A rational equation has x in one or more denominators. The strategy: multiply both sides by the least common denominator (LCD) to eliminate all fractions, then solve the resulting polynomial equation.
Critical: before solving, note which x values make any denominator zero. These are excluded from the domain. If your solution is one of these excluded values, it's extraneous — discard it.
For simple proportions like (a)/(b) = (c)/(d), skip the LCD and cross-multiply directly: ad = bc. This shortcut saves valuable seconds on the ACT.

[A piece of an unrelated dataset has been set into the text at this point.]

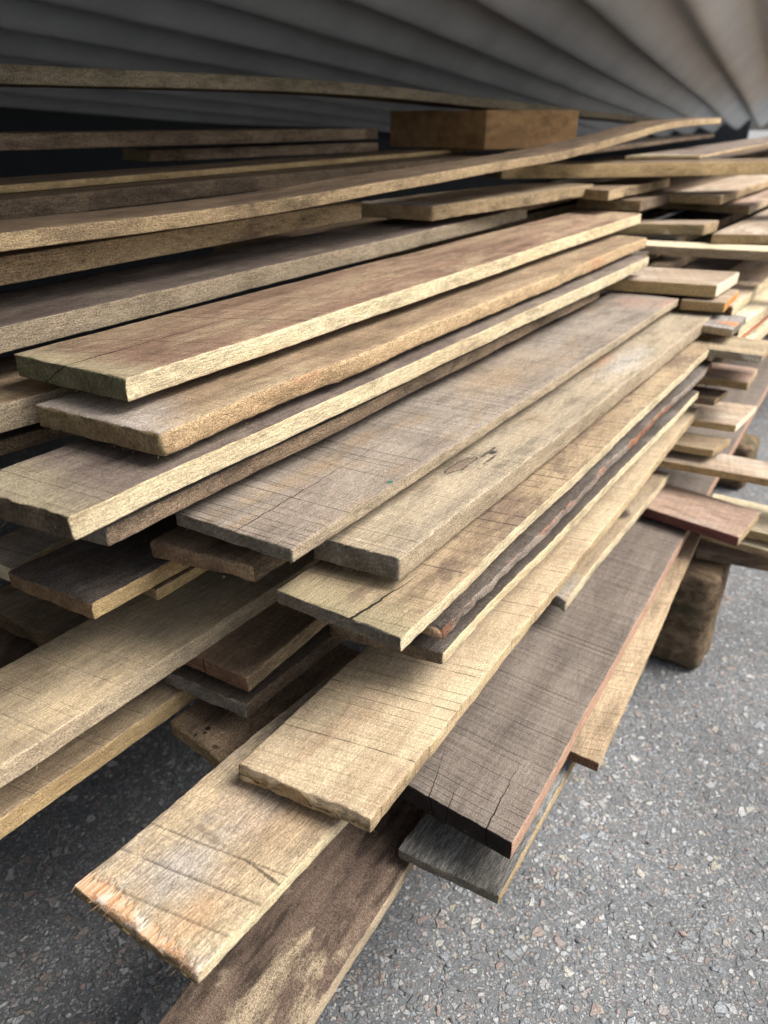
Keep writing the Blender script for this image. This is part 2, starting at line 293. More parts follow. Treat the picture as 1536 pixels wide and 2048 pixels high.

When the variable is under a square root, isolate the radical on one side, then square both sides to eliminate it.
√(expression) = something Square: expression = (something)²
Warning: squaring can introduce extraneous solutions. You MUST check every answer in the original equation.
Every ACT includes at least one systems question, but here's the kicker: mastering systems helps on far more than just that one problem. Systems thinking—the ability to work with two or more equations simultaneously—underlies word problems, geometry, and function analysis throughout the test. The two solving methods (substitution and elimination) are tools you'll reach for constantly. And the ACT loves making one method dramatically faster than the other, so learning to spot which one to use is half the battle.
Substitution works best when one equation already has a variable isolated (or nearly so). Solve one equation for one variable, then substitute that expression into the other equation.
Best when: one equation is already solved for y (like y = 3x + 1), or a variable has coefficient 1.
Elimination works by adding or subtracting the two equations so that one variable cancels. If the coefficients don't match, multiply one or both equations first.
Best when: coefficients of one variable are the same (or negatives of each other), or can be made equal with a simple multiplier.